Dir. Oliver Parker , UK, 2009, 112 mins
Cast: Ben Barnes, Colin Firth, Ben Chaplin
Review by Carol Allen
Having made two films from Oscar Wilde's plays ("An Ideal Husband" and "The Importance of Being Earnest"), director Parker now turns his attention to the playwright's only novel. "The Picture of Dorian Gray" is a gothic and also Faustian tale of hedonism, sin and the price which is ultimately paid by the eponymous Dorian, which has been filmed many times with various degrees of fidelity and success.
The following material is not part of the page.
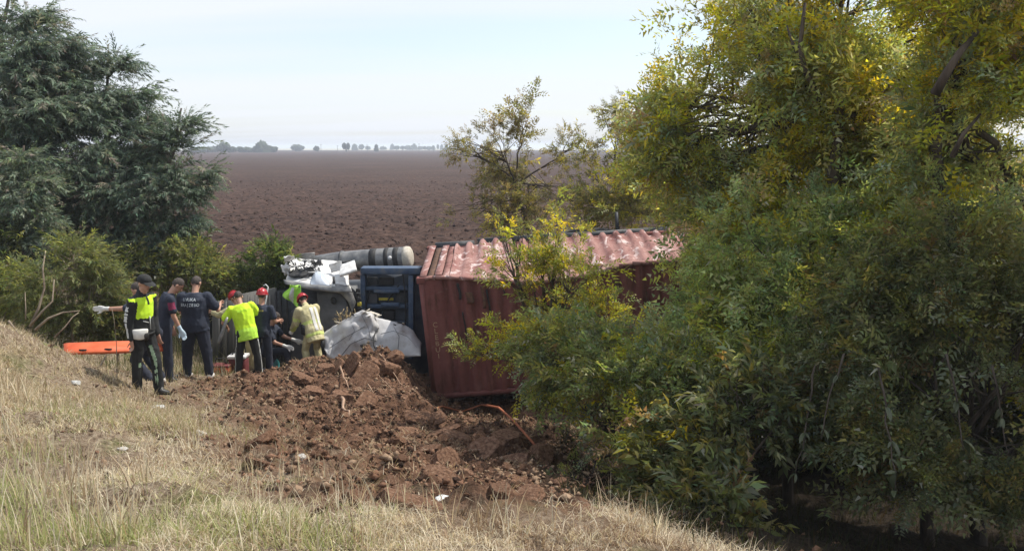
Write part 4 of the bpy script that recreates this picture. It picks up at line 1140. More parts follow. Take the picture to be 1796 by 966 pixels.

Parker's version of the story - the physically perfect young man, who never ages despite the life he leads, while the portrait which captured his beauty grows old and hideous reflecting his sins - is told not as a horror movie but an elegant period piece with a contemporary spin. The settings, most notably the Queen Anne mansion in Highgate, used as the London house that Dorian inherits from his brutal grandfather, are perfectly chosen, while the post Dickensian East End, where Dorian (Barnes) and his mentor Lord Henry Wotton (Firth) go slumming, is convincing in an interestingly theatrical way. There's also for one scene a perfect recreation of an early London underground station. Barnes not only looks beautiful as the young man who barters his soul in return for eternal youth but he holds the centre of film strongly, as the initially naïve Dorian, swept up into London society under the guidance of Wotton, who encourages him to taste the illicit pleasures of the flesh, many of which the older man dare not try himself. Firth in many ways has the more interesting role as a sort of Mephastophilis to Dorian's Faust, standing on the sidelines cynically commenting and getting all the good Wilde lines - "The only way to get rid of temptation is to yield to it" - while Chaplin as Basil, the sexually conflicted painter of the portrait, gives good support and looks nearly as beautiful as young Dorian. Although still very much a Victorian morality tale, screenwriter Toby Finlay has updated the story for a contemporary audience, introducing an overtly gay element, which Wilde could not of course do at the time, and attempting a psychological explanation of Dorian's change from innocence to evil through flashbacks to the abuse he suffered at the hands of his grandfather in that same attic, where he later hides the portrait. There's also a touch of contemporary morality in that his first step on the path to decadence is marked, when he first takes a cigarette offered to him by Wotton.
Inevitably the film suffers from the same problem as Marlowe's "Dr Faustus", in that some of Dorian's actual acts of decadence begin after a while to look a bit silly. There is though an episode in which he beds both a mother and daughter for a bet, which is wickedly funny, and his explicit seduction of Basil manages to pack a bit of a punch. There's not a lot for the women to do in this film, though Rachel Hurd Wood as the young actress he loves and leaves is touching and Rebecca Hall gives the film a real lift towards the end as Wotton's now grown daughter Emily, a modern young woman, who's into women's suffrage and photography. This last section of the film is particularly strong, in that it extends Wilde's tale up to the pre First World War period, giving us a very powerful scene, where Dorian returns to London after many years abroad. Everyone he knows including Wotton is now old but Dorian himself is unchanged. The portrait itself is effectively done and not over used, allowing our curiosity to be piqued, and the climax, which is entirely Parker and Finlay's creation, is dramatically effective and winds the tension up nicely, as both we and Wotton fear for Emily's life. It also ultimately brings to film back to Wilde's own resolution of the tale.